Twenty-five to 30 million litres of treated sewage flows every day from the Coimbatore Corporation’s sewage treatment plant (STP) in Ukkam into River Noyyal.
Sometime ago, this was around 20 million litres a day and a couple of years ago, 10 -15 million litres a day.
The treated sewage is the output from the STP, which the Corporation commissioned in 2011 as part of the Jawaharlal Nehru National Urban Renewal Mission (JNNURM) project.
Six years after its commissioning, the STP treats around 40 million litres a day (mld) - the sewage it gets from R.S. Puram, Town Hall and other old town areas.
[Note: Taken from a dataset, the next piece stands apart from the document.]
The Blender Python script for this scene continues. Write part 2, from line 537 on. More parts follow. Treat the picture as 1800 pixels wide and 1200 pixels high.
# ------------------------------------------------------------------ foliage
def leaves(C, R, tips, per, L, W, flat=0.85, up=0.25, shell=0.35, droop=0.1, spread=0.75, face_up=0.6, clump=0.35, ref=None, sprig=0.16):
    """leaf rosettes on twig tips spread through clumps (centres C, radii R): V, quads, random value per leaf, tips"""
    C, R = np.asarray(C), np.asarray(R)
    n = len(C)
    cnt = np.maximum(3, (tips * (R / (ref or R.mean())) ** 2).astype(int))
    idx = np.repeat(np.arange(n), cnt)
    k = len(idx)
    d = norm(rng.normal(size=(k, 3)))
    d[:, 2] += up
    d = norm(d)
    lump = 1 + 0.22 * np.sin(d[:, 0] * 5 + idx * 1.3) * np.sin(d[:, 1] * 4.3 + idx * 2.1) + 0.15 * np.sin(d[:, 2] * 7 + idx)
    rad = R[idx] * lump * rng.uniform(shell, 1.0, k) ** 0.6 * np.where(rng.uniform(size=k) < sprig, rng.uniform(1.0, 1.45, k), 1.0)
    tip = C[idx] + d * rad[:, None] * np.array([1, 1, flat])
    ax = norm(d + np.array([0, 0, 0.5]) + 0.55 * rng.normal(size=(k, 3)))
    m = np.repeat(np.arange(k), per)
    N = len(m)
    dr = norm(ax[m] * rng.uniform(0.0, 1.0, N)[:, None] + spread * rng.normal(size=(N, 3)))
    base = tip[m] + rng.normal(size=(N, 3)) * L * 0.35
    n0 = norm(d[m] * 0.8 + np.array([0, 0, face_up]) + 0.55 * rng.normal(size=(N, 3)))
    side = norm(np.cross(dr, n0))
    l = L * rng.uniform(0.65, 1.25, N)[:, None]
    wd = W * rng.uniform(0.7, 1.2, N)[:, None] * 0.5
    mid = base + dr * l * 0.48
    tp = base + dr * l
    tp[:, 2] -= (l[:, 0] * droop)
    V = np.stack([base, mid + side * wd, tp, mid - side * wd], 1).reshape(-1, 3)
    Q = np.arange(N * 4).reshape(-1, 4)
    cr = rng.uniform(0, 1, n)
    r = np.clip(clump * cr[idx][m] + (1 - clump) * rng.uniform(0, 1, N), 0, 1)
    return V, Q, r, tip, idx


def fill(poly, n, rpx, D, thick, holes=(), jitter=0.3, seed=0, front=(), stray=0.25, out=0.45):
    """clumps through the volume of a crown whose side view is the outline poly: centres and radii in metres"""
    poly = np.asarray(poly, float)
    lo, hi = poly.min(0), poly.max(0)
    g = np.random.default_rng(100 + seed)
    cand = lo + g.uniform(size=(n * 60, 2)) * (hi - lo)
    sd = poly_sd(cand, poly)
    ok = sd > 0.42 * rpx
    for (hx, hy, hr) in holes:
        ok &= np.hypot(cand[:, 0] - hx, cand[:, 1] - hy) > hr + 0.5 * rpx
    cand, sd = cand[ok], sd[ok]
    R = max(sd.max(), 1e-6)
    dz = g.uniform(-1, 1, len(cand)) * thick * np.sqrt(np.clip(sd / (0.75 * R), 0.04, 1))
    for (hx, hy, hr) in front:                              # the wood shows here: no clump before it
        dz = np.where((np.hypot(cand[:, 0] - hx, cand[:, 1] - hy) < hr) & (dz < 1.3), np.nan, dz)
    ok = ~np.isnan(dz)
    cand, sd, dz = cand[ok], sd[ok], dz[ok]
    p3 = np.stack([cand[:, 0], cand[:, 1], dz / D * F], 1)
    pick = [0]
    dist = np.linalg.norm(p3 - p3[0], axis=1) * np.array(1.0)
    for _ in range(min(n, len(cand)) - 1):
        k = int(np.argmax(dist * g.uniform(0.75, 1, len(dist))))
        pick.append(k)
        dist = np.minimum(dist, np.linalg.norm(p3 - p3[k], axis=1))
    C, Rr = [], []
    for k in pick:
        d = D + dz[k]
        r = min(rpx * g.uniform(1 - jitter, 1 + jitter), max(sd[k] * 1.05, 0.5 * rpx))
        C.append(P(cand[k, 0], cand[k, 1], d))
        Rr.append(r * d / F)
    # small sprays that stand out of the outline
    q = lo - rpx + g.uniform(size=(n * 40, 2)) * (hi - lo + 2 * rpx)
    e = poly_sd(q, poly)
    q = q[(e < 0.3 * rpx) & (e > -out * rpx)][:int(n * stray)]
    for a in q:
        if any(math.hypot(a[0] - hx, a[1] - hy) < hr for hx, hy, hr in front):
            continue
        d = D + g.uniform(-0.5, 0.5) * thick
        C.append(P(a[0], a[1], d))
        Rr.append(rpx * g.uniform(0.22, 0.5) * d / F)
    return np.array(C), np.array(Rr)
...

The STP’s installed capacity is around 70 mld, though.
After commissioning the plant, the Corporation said that it would sell the treated water to farmers or golf course owners, industrialists or others who might be interested in buying the water.
After preliminary discussion, the Corporation called for expression of interest in 2013 saying that the prospective buyers should indicate their use, quantity required and the methodology they would use to convey the water.
Two years later in December 2015, the Corporation Council passed a resolution to prepare a feasibility report to reuse the treated water and appoint a transaction advisor for implementing the project.
As of February 2017, the Corporation is still working on the project.
Sources in the civic body say that the proposal is to convey the treated sewage from the STP to a collection well about a km away and use the existing infrastructure to take it to the lagoon in Vellalore.
And from there, if farmers, industrialists or golf course owners were interested, they could take and use the water.
To convey the water from the STP to the well, the Corporation should lay pipeline for over a km, the sources add.
The failure to sell the water comes in the backdrop of the delay in commissioning two more STPs that were conceived as part of the JNNURM project.
The Corporation is caught in a legal tangle with residents for the Nanjundapuram STP and awaiting National Highways permission to cut across Trichy Road to convey sewage to the Ondipudur STP.
Senior officials say that very soon the Corporation will be able to complete the work in the Ukkadam STP. Even if it does not find buyers for the treated water, it will not be much of a bother because the civic body will use the water to water the trees there.
Likewise, it is also hopeful of a favourable outcome to the legal tangle and permission from the National Highways for laying the pipeline.